Has your scepticism about the sightings ever wavered over your years of research?

I began as a believer in UFOs as alien visitations, mainly because of the books, films and TV programmes I read and watched as a youngster. But as I got older and wiser, I came to doubt many of the stories that I was once convinced were true. So actually I became more and more sceptical the more I investigated and interviewed those who saw and believed in UFOs. But that doesn't mean to say that UFOs are bunk. People have genuine experiences that are sometimes difficult to explain. I don't think it helps much to categorise them as ‘true’ or ‘false’ - they remain extraordinary experiences, even if, ultimately, they are caused by ordinary things.  I find it much more rewarding to collect stories and record them as modern folklore.

What do you think might be revealed when the next group of secret files are unlocked by the Ministry of Defence?

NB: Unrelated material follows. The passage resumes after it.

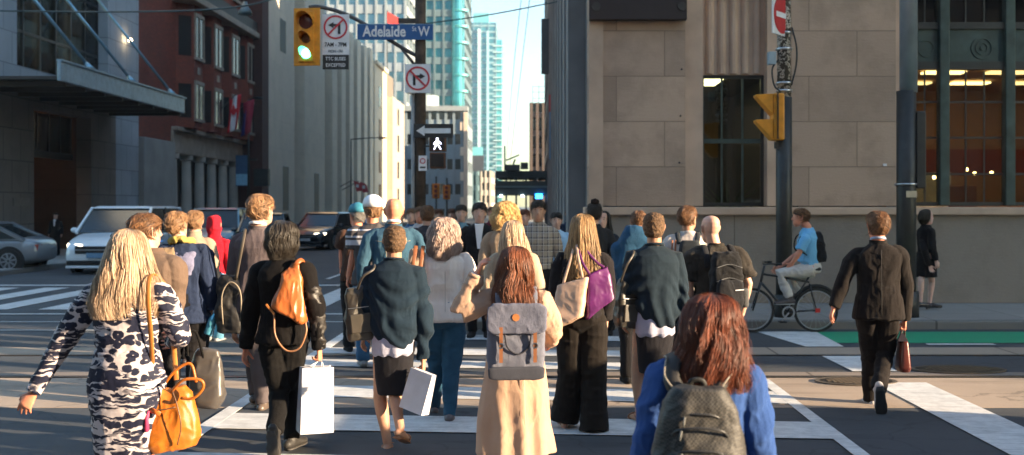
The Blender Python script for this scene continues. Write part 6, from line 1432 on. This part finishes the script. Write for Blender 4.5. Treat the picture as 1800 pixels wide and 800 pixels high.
part(c, 'flap', soft_box(.40,.035,.20, top=1.0, power=6).xf(Matrix.Translation((p.x, yb-.012, z0+.315))), cloth((.115,.12,.16)), voxel=.006, disp=folds(.004,(9,9,9),3), parent=bag)
part(c, 'base_panel', soft_box(.375,.05,.09, top=1.04, power=6).xf(Matrix.Translation((p.x, yb+.0, z0+.0))), cloth((.05,.052,.065)), voxel=.006, parent=bag)
for dx in (-.105, .125):
    part(c, 'buckle_strap', MB().bar((p.x+dx, yb-.026, z0+.36), (p.x+dx, yb-.022, z0+.12), .024, .006), leather((.22, .085, .035)), parent=bag)
    part(c, 'buckle', MB().disc_ring((p.x+dx, yb-.034, z0+.235), .013, .020, .005, 'y', 12), STEEL, parent=bag)
part(c, 'carry_handle', MB().tube(catmull([(p.x-.08,yb-.028,z0+.31),(p.x-.06,yb-.012,z0+.22),(p.x+.01,yb-.008,z0+.175),(p.x+.08,yb-.012,z0+.22),(p.x+.10,yb-.028,z0+.31)], 18), .006, 8), cloth((.04,.04,.05)), True, parent=bag)
part(c, 'leather_patch', MB().cyl((p.x-.005, yb-.018, z0+.425), .026, -.016, 'y', 8), TAN, parent=bag)
for sx in (-1, 1):
    part(c, 'shoulder_strap', strap([(sx*.12,-.16,1.34),(sx*.125,-.13,1.43),(sx*.125,-.02,1.475),(sx*.13,.09,1.40),(sx*.15,.13,1.2)], .05, .008), NAV, True, parent=bag)
part(c, 'wristwatch', MB().tube([c.J['wr_l']+Vector((-.004,0,-.015)), c.J['wr_l']+Vector((.002,0,.0))], [.042,.042], 14), STEEL, True)

# === two blonde women behind the trench coat
c = person('woman with loose golden curls standing above the other blonde', 888, 356, 152, wid=.98, female=True, group=G1, hs=1.12)
topwear(c, 'jacket', cloth((.30,.22,.15)), hem=.85, seed=51); trousers(c, BLK2); shoes(c, BLK2)
hair(c, 'gold', [(.132,.012,.012,-.004),(.124,.046,.052,-.006),(.10,.082,.10,-.008),(.05,.112,.128,-.010),(-.02,.128,.136,-.012),(-.09,.128,.138,-.012),(-.15,.10,.13,-.012)], (140,125), 700, wave=.014, wfreq=2.4, jitter=.016, rad=.0042, seed=52, curl=.008)
c = person('woman with long straight pale blonde hair and a beige jacket', 902, 389, 182, wid=1.05, female=True, group=G1, hs=1.08)
topwear(c, 'jacket', cloth((.40,.30,.21)), hem=.85, seed=55); trousers(c, BLK2); shoes(c, BLK2)
hair(c, 'blonde', [(.128,.012,.012,-.004),(.120,.044,.050,-.006),(.095,.078,.096,-.008),(.04,.096,.12,-.010),(-.04,.105,.126,-.012),(-.14,.12,.13,-.016),(-.24,.13,.13,-.02),(-.34,.12,.125,-.015)], (125,85), 700, wave=.009, wfreq=1.6, jitter=.012, rad=.004, seed=56)

# === woman with the two totes
c = person('woman with long ombre hair in a black cropped top and flared black trousers', 1024, 378, 212, rot=R(-6), wid=1.0, female=True, group=G1, hs=1.04, skincol='light',
           pose={'el_l': (978, 510, .0), 'wr_l': (985, 560, .12), 'el_r': (1068, 505, -.02), 'wr_r': (1066, 560, .1), 'kn_l': (1003, 668, .05), 'an_l': (992, 736, .05), 'kn_r': (1043, 668, 0), 'an_r': (1044, 755, -.1)})
topwear(c, 'jacket', cloth((.014,.012,.013)), hem=.92, hemw=.175, seed=61, sl=(.072,.06,.052,.046), disp=folds(.009,(8,8,5),61), voxel=.0065)
trousers(c, cloth((.014,.011,.009)), r=(.115,.100,.105,.118), seed=62); shoes(c, leather((.22,.10,.06)), style='sandal')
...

Most of the files have now been released but the last few are all about the once-secret report on UFOs that was written by a mysterious expert, employed by the Ministry of Defence, in 1996 on the 50th anniversary of the subject. His report concluded that UFOs did exist - which was amazing admission, but it remained on the secret list for ten years until I used the Freedom of Information Act (FOI) to obtain a copy. But it left more questions than answers, because he says that some of the unexplained sightings are caused not by ET craft but by atmospheric ‘plasmas’ that are natural but not understood by scientists. I think this was a big cop-out because using one unexplained phenomena to explain another doesn't take us much further!